As people who are growing to realise that we are in Christ, seated at the right hand of the Father, we do not need to hide anything

Think like Christ. Live like Christ

I know this is hard.
It is hard to remember that we have died, when our body is behaving like a headless chicken running in circles round the courtyard.
It is hard to remember that we have died when our desires for the things of this world burn with a passion within us
It is hard to remember that we have died when the fear or the anger take over and control us.

But please do not despair, especially when it gets really hard, and do not give up. Repent, come back to God who is always ready to forgive us, and ask him for grace and strength to try again.
It is a process, and it will take time, but we are being changed, ‘renewed in knowledge’ (v10), and we are being changed so that we take on the image of our creator, so that we become like Christ.

The story is told of the old beggar who walked the streets of Chicago.

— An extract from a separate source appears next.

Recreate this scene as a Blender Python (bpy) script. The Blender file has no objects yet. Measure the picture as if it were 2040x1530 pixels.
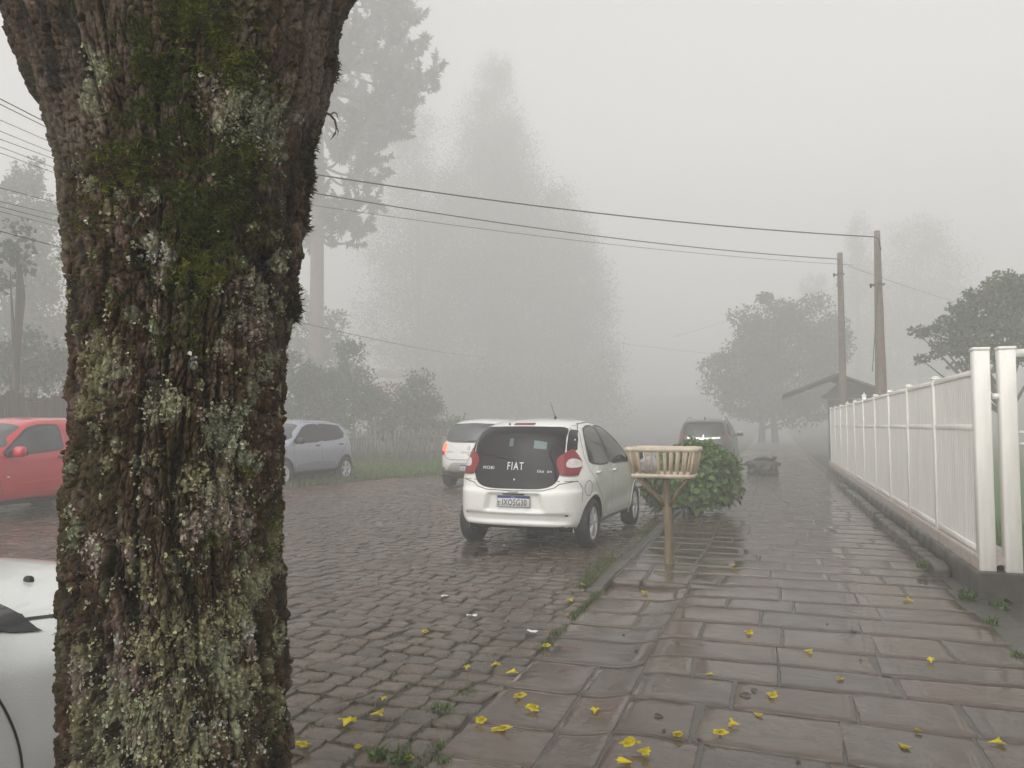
import bpy, bmesh, math, random
import numpy as np
from mathutils import Vector, Matrix
from mathutils.bvhtree import BVHTree

SC = bpy.context.scene
RNG = np.random.default_rng(7)
random.seed(7)
R = math.radians

# ------------------------------------------------------------------ camera
FPX, CAM_Z = 1530.0, 1.52
PITCH, YAW = math.atan(82 / 1530), R(18.67)
cam_data = bpy.data.cameras.new('camera')
cam = bpy.data.objects.new('camera', cam_data)
SC.collection.objects.link(cam)
cam.location = (0, 0, CAM_Z)
cam.rotation_euler = (R(90) + PITCH, 0, YAW)
cam_data.sensor_width = 36.0
cam_data.lens = FPX / 2040 * 36.0
cam_data.clip_start, cam_data.clip_end = 0.05, 1500
SC.camera = cam
SC.render.resolution_x, SC.render.resolution_y = 1024, 768

# ------------------------------------------------------------------ light
SUN_EL, SUN_ROT = R(38), R(196)
world = bpy.data.worlds.new('World')
SC.world = world
world.use_nodes = True
wn = world.node_tree.nodes
wl = world.node_tree.links
for n in list(wn): wn.remove(n)
sky = wn.new('ShaderNodeTexSky')
sky.sky_type = 'NISHITA'
sky.sun_disc = False
sky.sun_elevation, sky.sun_rotation = SUN_EL, SUN_ROT
sky.dust_density = 4.0
hsv = wn.new('ShaderNodeHueSaturation')
hsv.inputs['Saturation'].default_value = 0.12      # overcast: the blue is washed out
bg = wn.new('ShaderNodeBackground')
bg.inputs['Strength'].default_value = 0.085
wo = wn.new('ShaderNodeOutputWorld')
wl.new(sky.outputs[0], hsv.inputs['Color']); wl.new(hsv.outputs[0], bg.inputs[0]); wl.new(bg.outputs[0], wo.inputs[0])

sun_data = bpy.data.lights.new('sun', 'SUN')
sun_data.energy = 1.5
sun_data.angle = R(85)
sun_data.color = (1.0, 0.965, 0.91)
sun = bpy.data.objects.new('sun', sun_data)
SC.collection.objects.link(sun)
# the light comes from the sky's sun direction
_sd = Vector((math.sin(SUN_ROT) * math.cos(SUN_EL), math.cos(SUN_ROT) * math.cos(SUN_EL), math.sin(SUN_EL)))
sun.rotation_euler = _sd.to_track_quat('Z', 'Y').to_euler()
sun.location = (0, 0, 60)

SC.view_settings.view_transform = 'Standard'
SC.view_settings.look = 'None'
SC.view_settings.gamma = 1.0
SC.view_settings.use_curve_mapping = False
SC.view_settings.exposure = 1.45
SC.cycles.volume_bounces = 3
SC.cycles.max_bounces = 6
SC.cycles.use_denoising = True

# ------------------------------------------------------------------ projection helpers (photo pixel -> place)
def ray(px, py):
    x = (px - 1020) / FPX; y = -(py - 765) / FPX
    f = np.array([-math.sin(YAW) * math.cos(PITCH), math.cos(YAW) * math.cos(PITCH), math.sin(PITCH)])
    r = np.array([math.cos(YAW), math.sin(YAW), 0.0]); u = np.cross(r, f)
    return f + x * r + y * u
def P(px, py, z=0.0):
    d = ray(px, py); return d * (z - CAM_Z) / d[2] + np.array([0, 0, CAM_Z])
def PD(px, py, D):
    return ray(px, py) * D + np.array([0, 0, CAM_Z])
def GX(px, D):
    """ground x,y below the pixel column at camera depth D"""
    p = PD(px, 847, D); return float(p[0]), float(p[1])

# ------------------------------------------------------------------ objects
def link(o):
    SC.collection.objects.link(o); return o
def tag(o, label=None, cat=None, group=None, kind=None):
    if label: o['label'] = label
    if cat: o['category'] = cat
    if group: o['group'] = group
    if kind: o['kind'] = kind
    return o
def thing(name, label, cat, loc=(0, 0, 0), rz=0.0, group=None):
    o = bpy.data.objects.new(name, None)
    o.empty_display_size = 0.1
    o.location = loc; o.rotation_euler = (0, 0, rz)
    return tag(link(o), label, cat, group)

def np_mesh(name, V, F4=None, F3=None, mat=None, parent=None, col=None, smooth=True, mats=None, midx=None):
    V = np.asarray(V, dtype=np.float32).reshape(-1, 3)
    F4 = np.zeros((0, 4), np.int32) if F4 is None or len(F4) == 0 else np.asarray(F4, np.int32).reshape(-1, 4)
    F3 = np.zeros((0, 3), np.int32) if F3 is None or len(F3) == 0 else np.asarray(F3, np.int32).reshape(-1, 3)
    me = bpy.data.meshes.new(name)
    n4, n3 = len(F4), len(F3)
    me.vertices.add(len(V)); me.vertices.foreach_set('co', V.ravel())
    me.loops.add(n4 * 4 + n3 * 3)
    me.loops.foreach_set('vertex_index', np.concatenate([F4.ravel(), F3.ravel()]).astype(np.int32))
    me.polygons.add(n4 + n3)
    st = np.concatenate([np.arange(n4) * 4, n4 * 4 + np.arange(n3) * 3]).astype(np.int32)
    me.polygons.foreach_set('loop_start', st)
    if smooth: me.polygons.foreach_set('use_smooth', np.ones(n4 + n3, bool))
    if midx is not None: me.polygons.foreach_set('material_index', np.asarray(midx, np.int32))
    me.update(calc_edges=True)
    if col is not None:
        col = np.asarray(col, np.float32)
        if col.shape[1] == 3: col = np.concatenate([col, np.ones((len(col), 1), np.float32)], 1)
        ca = me.color_attributes.new('Col', 'FLOAT_COLOR', 'POINT')
        ca.data.foreach_set('color', col.ravel())
    for m in (mats or ([mat] if mat else [])): me.materials.append(m)
    o = link(bpy.data.objects.new(name, me))
    if parent is not None: o.parent = parent
    return o

class MB:
    """collects shapes that belong to one part"""
    def __init__(s): s.V, s.F4, s.F3, s.C, s.n = [], [], [], [], 0
    def add(s, V, F4=None, F3=None, col=None):
        V = np.asarray(V, float).reshape(-1, 3)
        s.V.append(V)
        if F4 is not None and len(F4): s.F4.append(np.asarray(F4).reshape(-1, 4) + s.n)
        if F3 is not None and len(F3): s.F3.append(np.asarray(F3).reshape(-1, 3) + s.n)
        c = np.ones((len(V), 3)) * 0.5 if col is None else np.broadcast_to(np.asarray(col, float), (len(V), 3))
        s.C.append(c); s.n += len(V); return s
    def box(s, c, size, rz=0.0, col=None, bev=0.0, M=None):
        h = np.array(size, float) / 2
        if bev <= 0:
            V = np.array([[x, y, z] for z in (-1, 1) for y in (-1, 1) for x in (-1, 1)], float) * h
            F = [[0, 2, 3, 1], [4, 5, 7, 6], [0, 1, 5, 4], [2, 6, 7, 3], [0, 4, 6, 2], [1, 3, 7, 5]]
            F3 = None
        else:
            V, F, F3 = chamfer_box(h, bev)
        if rz:
            ca, sa = math.cos(rz), math.sin(rz)
            V = V @ np.array([[ca, sa, 0], [-sa, ca, 0], [0, 0, 1]])
        if M is not None: V = V @ np.asarray(M).T
        return s.add(V + np.array(c, float), F, F3, col)
    def tube(s, pts, rad, seg=8, col=None, cap=True, jit=0.0):
        V, F4, F3 = tube(pts, rad, seg, cap, jit); return s.add(V, F4, F3, col)
    def build(s, name, mat, parent=None, smooth=False, col=True):
        V = np.concatenate(s.V)
        return np_mesh(name, V, np.concatenate(s.F4) if s.F4 else None, np.concatenate(s.F3) if s.F3 else None,
                       mat, parent, np.concatenate(s.C) if col else None, smooth)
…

Nobody knew his story. He would sit on the pavement and beg and at times was seen scavenging for whatever food he could find from the bins. When it was cold, he would curl up in the latest coat or blanket or sleeping bag that somebody had given him. He occasionally went to night shelters, but not that often. He didn’t drink, and was quite well spoken.  
Wherever he went he carried two bags. He kept them close by his side. Sometimes he would be seen looking into those bags picking at what was inside, but he never let anybody see what was in them. When he slept, he put his head on them, and wrapped the handles through his arms.
One morning the police found him dead. He had died in his sleep. As they prised away the bags from his emaciated and already cold body, they looked into them. The first contained what you might expect: bits and pieces picked up off the street, the sort of worthless stuff that an eccentric might keep. But what was in the second came as quite a shock: there were 4673 $100 notes.

As Christians many of us are like that man. We have immense spiritual wealth, but we live as if we have nothing, as if we are spiritual beggars
We are in Christ. We are seated in him at the right hand of the Father. The old me has died. We have a new identity and a new Spirit – his identity and his Spirit. We have the resources of heaven.

Listen, says Paul. Recognise who you are and what you have and where you are placed in Christ – and live like it. Begin to think like Jesus. Begin to live like Jesus.